→ **What you are asked to do**
Each entry must appear again exactly as it does in the source.

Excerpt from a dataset
________________________________________

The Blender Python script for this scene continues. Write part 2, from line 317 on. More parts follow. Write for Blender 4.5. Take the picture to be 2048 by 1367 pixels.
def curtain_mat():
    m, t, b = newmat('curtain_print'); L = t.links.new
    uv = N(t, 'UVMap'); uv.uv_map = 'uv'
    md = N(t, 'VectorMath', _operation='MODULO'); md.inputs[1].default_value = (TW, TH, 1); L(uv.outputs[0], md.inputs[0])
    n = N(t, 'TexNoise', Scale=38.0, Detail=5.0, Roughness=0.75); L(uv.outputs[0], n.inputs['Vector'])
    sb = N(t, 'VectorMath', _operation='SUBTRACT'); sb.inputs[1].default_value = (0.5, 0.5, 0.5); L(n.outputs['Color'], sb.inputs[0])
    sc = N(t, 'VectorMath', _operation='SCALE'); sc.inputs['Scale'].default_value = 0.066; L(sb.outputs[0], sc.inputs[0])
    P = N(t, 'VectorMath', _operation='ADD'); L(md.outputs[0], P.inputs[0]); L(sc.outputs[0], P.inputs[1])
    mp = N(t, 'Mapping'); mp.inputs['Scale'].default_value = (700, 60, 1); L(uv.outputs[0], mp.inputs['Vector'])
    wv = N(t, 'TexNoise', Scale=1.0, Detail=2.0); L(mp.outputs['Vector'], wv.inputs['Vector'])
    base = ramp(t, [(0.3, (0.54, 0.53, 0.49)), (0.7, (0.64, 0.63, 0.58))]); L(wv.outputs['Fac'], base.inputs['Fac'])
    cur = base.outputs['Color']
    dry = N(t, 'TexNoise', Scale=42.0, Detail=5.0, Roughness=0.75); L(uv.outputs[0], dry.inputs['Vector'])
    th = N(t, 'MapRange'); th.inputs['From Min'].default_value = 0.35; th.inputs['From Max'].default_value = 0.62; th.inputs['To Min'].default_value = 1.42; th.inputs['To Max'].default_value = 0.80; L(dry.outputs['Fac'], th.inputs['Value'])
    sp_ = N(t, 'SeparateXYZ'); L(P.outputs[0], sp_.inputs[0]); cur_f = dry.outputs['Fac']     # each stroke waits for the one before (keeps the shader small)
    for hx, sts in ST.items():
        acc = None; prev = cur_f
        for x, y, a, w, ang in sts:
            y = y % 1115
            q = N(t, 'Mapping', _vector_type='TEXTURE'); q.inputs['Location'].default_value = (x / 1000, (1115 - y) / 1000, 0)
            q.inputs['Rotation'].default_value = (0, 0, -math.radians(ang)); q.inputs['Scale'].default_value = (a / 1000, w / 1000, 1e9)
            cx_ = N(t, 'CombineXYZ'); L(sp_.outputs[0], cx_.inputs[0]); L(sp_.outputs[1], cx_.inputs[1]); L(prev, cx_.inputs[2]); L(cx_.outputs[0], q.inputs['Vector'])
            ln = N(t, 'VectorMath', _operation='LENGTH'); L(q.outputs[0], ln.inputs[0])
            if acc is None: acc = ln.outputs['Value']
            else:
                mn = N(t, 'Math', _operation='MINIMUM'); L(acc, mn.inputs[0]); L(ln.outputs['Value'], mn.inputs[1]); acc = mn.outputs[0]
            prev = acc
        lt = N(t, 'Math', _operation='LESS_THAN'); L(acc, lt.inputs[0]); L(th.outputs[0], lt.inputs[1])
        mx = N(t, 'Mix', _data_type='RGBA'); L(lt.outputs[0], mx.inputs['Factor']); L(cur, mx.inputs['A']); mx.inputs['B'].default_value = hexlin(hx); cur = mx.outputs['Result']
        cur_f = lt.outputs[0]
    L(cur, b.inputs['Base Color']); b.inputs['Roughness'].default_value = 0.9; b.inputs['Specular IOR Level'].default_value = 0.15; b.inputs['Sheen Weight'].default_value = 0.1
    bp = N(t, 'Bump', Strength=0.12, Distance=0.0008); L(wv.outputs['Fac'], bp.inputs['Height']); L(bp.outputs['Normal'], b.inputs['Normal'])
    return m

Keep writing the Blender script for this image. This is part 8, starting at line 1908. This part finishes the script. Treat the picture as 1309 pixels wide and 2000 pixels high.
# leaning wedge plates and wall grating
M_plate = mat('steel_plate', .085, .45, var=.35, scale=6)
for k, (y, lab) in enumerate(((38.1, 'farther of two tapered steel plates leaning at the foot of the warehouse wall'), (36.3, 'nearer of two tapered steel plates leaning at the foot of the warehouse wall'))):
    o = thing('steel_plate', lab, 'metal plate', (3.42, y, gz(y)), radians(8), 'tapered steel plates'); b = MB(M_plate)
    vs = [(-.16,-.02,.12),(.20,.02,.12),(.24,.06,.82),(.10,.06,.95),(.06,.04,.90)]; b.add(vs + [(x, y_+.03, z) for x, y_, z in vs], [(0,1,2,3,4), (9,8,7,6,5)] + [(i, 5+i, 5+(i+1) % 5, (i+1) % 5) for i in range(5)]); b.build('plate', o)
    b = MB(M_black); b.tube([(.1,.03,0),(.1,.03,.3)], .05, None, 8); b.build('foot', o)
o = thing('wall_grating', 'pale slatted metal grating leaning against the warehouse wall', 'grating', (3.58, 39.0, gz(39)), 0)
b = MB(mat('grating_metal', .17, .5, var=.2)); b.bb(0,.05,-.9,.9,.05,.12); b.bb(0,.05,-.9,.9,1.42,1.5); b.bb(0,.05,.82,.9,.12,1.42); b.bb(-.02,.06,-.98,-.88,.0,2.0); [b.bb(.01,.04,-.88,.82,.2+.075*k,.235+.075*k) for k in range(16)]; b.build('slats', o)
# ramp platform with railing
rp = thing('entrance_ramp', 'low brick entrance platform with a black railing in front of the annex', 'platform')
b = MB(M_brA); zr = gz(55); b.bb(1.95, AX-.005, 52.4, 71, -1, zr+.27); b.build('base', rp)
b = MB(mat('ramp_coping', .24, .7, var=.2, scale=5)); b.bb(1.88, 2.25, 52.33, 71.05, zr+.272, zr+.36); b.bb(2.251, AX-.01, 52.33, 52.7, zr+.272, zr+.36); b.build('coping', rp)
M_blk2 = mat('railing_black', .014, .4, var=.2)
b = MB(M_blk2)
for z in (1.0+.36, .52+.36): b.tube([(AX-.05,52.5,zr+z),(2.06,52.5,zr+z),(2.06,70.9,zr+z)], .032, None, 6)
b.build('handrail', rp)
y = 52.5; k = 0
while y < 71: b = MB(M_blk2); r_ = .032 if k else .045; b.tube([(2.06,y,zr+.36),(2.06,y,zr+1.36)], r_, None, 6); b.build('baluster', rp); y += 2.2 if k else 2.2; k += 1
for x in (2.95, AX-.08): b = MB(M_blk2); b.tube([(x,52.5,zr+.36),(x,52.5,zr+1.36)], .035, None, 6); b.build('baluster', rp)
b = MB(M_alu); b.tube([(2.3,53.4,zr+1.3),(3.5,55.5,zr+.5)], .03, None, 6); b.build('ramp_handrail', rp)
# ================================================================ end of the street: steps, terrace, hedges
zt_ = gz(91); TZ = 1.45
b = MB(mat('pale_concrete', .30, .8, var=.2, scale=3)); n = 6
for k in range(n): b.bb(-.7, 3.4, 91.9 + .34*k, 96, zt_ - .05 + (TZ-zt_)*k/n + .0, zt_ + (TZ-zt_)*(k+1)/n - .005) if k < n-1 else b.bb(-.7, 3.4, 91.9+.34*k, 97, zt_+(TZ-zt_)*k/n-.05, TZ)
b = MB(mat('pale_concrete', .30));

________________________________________

→ **The solution**
The Blender Python script for this scene continues. Write part 2, from line 317 on. More parts follow. Write for Blender 4.5. Take the picture to be 2048 by 1367 pixels.
def curtain_mat():
    m, t, b = newmat('curtain_print'); L = t.links.new
    uv = N(t, 'UVMap'); uv.uv_map = 'uv'
    md = N(t, 'VectorMath', _operation='MODULO'); md.inputs[1].default_value = (TW, TH, 1); L(uv.outputs[0], md.inputs[0])
    n = N(t, 'TexNoise', Scale=38.0, Detail=5.0, Roughness=0.75); L(uv.outputs[0], n.inputs['Vector'])
    sb = N(t, 'VectorMath', _operation='SUBTRACT'); sb.inputs[1].default_value = (0.5, 0.5, 0.5); L(n.outputs['Color'], sb.inputs[0])
    sc = N(t, 'VectorMath', _operation='SCALE'); sc.inputs['Scale'].default_value = 0.066; L(sb.outputs[0], sc.inputs[0])
    P = N(t, 'VectorMath', _operation='ADD'); L(md.outputs[0], P.inputs[0]); L(sc.outputs[0], P.inputs[1])
    mp = N(t, 'Mapping'); mp.inputs['Scale'].default_value = (700, 60, 1); L(uv.outputs[0], mp.inputs['Vector'])
    wv = N(t, 'TexNoise', Scale=1.0, Detail=2.0); L(mp.outputs['Vector'], wv.inputs['Vector'])
    base = ramp(t, [(0.3, (0.54, 0.53, 0.49)), (0.7, (0.64, 0.63, 0.58))]); L(wv.outputs['Fac'], base.inputs['Fac'])
    cur = base.outputs['Color']
    dry = N(t, 'TexNoise', Scale=42.0, Detail=5.0, Roughness=0.75); L(uv.outputs[0], dry.inputs['Vector'])
    th = N(t, 'MapRange'); th.inputs['From Min'].default_value = 0.35; th.inputs['From Max'].default_value = 0.62; th.inputs['To Min'].default_value = 1.42; th.inputs['To Max'].default_value = 0.80; L(dry.outputs['Fac'], th.inputs['Value'])
    sp_ = N(t, 'SeparateXYZ'); L(P.outputs[0], sp_.inputs[0]); cur_f = dry.outputs['Fac']     # each stroke waits for the one before (keeps the shader small)
    for hx, sts in ST.items():
        acc = None; prev = cur_f
        for x, y, a, w, ang in sts:
            y = y % 1115
            q = N(t, 'Mapping', _vector_type='TEXTURE'); q.inputs['Location'].default_value = (x / 1000, (1115 - y) / 1000, 0)
            q.inputs['Rotation'].default_value = (0, 0, -math.radians(ang)); q.inputs['Scale'].default_value = (a / 1000, w / 1000, 1e9)
            cx_ = N(t, 'CombineXYZ'); L(sp_.outputs[0], cx_.inputs[0]); L(sp_.outputs[1], cx_.inputs[1]); L(prev, cx_.inputs[2]); L(cx_.outputs[0], q.inputs['Vector'])
            ln = N(t, 'VectorMath', _operation='LENGTH'); L(q.outputs[0], ln.inputs[0])
            if acc is None: acc = ln.outputs['Value']
            else:
                mn = N(t, 'Math', _operation='MINIMUM'); L(acc, mn.inputs[0]); L(ln.outputs['Value'], mn.inputs[1]); acc = mn.outputs[0]
            prev = acc
        lt = N(t, 'Math', _operation='LESS_THAN'); L(acc, lt.inputs[0]); L(th.outputs[0], lt.inputs[1])
        mx = N(t, 'Mix', _data_type='RGBA'); L(lt.outputs[0], mx.inputs['Factor']); L(cur, mx.inputs['A']); mx.inputs['B'].default_value = hexlin(hx); cur = mx.outputs['Result']
        cur_f = lt.outputs[0]
    L(cur, b.inputs['Base Color']); b.inputs['Roughness'].default_value = 0.9; b.inputs['Specular IOR Level'].default_value = 0.15; b.inputs['Sheen Weight'].default_value = 0.1
    bp = N(t, 'Bump', Strength=0.12, Distance=0.0008); L(wv.outputs['Fac'], bp.inputs['Height']); L(bp.outputs['Normal'], b.inputs['Normal'])
    return m

Keep writing the Blender script for this image. This is part 8, starting at line 1908. This part finishes the script. Treat the picture as 1309 pixels wide and 2000 pixels high.
# leaning wedge plates and wall grating
M_plate = mat('steel_plate', .085, .45, var=.35, scale=6)
for k, (y, lab) in enumerate(((38.1, 'farther of two tapered steel plates leaning at the foot of the warehouse wall'), (36.3, 'nearer of two tapered steel plates leaning at the foot of the warehouse wall'))):
    o = thing('steel_plate', lab, 'metal plate', (3.42, y, gz(y)), radians(8), 'tapered steel plates'); b = MB(M_plate)
    vs = [(-.16,-.02,.12),(.20,.02,.12),(.24,.06,.82),(.10,.06,.95),(.06,.04,.90)]; b.add(vs + [(x, y_+.03, z) for x, y_, z in vs], [(0,1,2,3,4), (9,8,7,6,5)] + [(i, 5+i, 5+(i+1) % 5, (i+1) % 5) for i in range(5)]); b.build('plate', o)
    b = MB(M_black); b.tube([(.1,.03,0),(.1,.03,.3)], .05, None, 8); b.build('foot', o)
o = thing('wall_grating', 'pale slatted metal grating leaning against the warehouse wall', 'grating', (3.58, 39.0, gz(39)), 0)
b = MB(mat('grating_metal', .17, .5, var=.2)); b.bb(0,.05,-.9,.9,.05,.12); b.bb(0,.05,-.9,.9,1.42,1.5); b.bb(0,.05,.82,.9,.12,1.42); b.bb(-.02,.06,-.98,-.88,.0,2.0); [b.bb(.01,.04,-.88,.82,.2+.075*k,.235+.075*k) for k in range(16)]; b.build('slats', o)
# ramp platform with railing
rp = thing('entrance_ramp', 'low brick entrance platform with a black railing in front of the annex', 'platform')
b = MB(M_brA); zr = gz(55); b.bb(1.95, AX-.005, 52.4, 71, -1, zr+.27); b.build('base', rp)
b = MB(mat('ramp_coping', .24, .7, var=.2, scale=5)); b.bb(1.88, 2.25, 52.33, 71.05, zr+.272, zr+.36); b.bb(2.251, AX-.01, 52.33, 52.7, zr+.272, zr+.36); b.build('coping', rp)
M_blk2 = mat('railing_black', .014, .4, var=.2)
b = MB(M_blk2)
for z in (1.0+.36, .52+.36): b.tube([(AX-.05,52.5,zr+z),(2.06,52.5,zr+z),(2.06,70.9,zr+z)], .032, None, 6)
b.build('handrail', rp)
y = 52.5; k = 0
while y < 71: b = MB(M_blk2); r_ = .032 if k else .045; b.tube([(2.06,y,zr+.36),(2.06,y,zr+1.36)], r_, None, 6); b.build('baluster', rp); y += 2.2 if k else 2.2; k += 1
for x in (2.95, AX-.08): b = MB(M_blk2); b.tube([(x,52.5,zr+.36),(x,52.5,zr+1.36)], .035, None, 6); b.build('baluster', rp)
b = MB(M_alu); b.tube([(2.3,53.4,zr+1.3),(3.5,55.5,zr+.5)], .03, None, 6); b.build('ramp_handrail', rp)
# ================================================================ end of the street: steps, terrace, hedges
zt_ = gz(91); TZ = 1.45
b = MB(mat('pale_concrete', .30, .8, var=.2, scale=3)); n = 6
for k in range(n): b.bb(-.7, 3.4, 91.9 + .34*k, 96, zt_ - .05 + (TZ-zt_)*k/n + .0, zt_ + (TZ-zt_)*(k+1)/n - .005) if k < n-1 else b.bb(-.7, 3.4, 91.9+.34*k, 97, zt_+(TZ-zt_)*k/n-.05, TZ)
b = MB(mat('pale_concrete', .30));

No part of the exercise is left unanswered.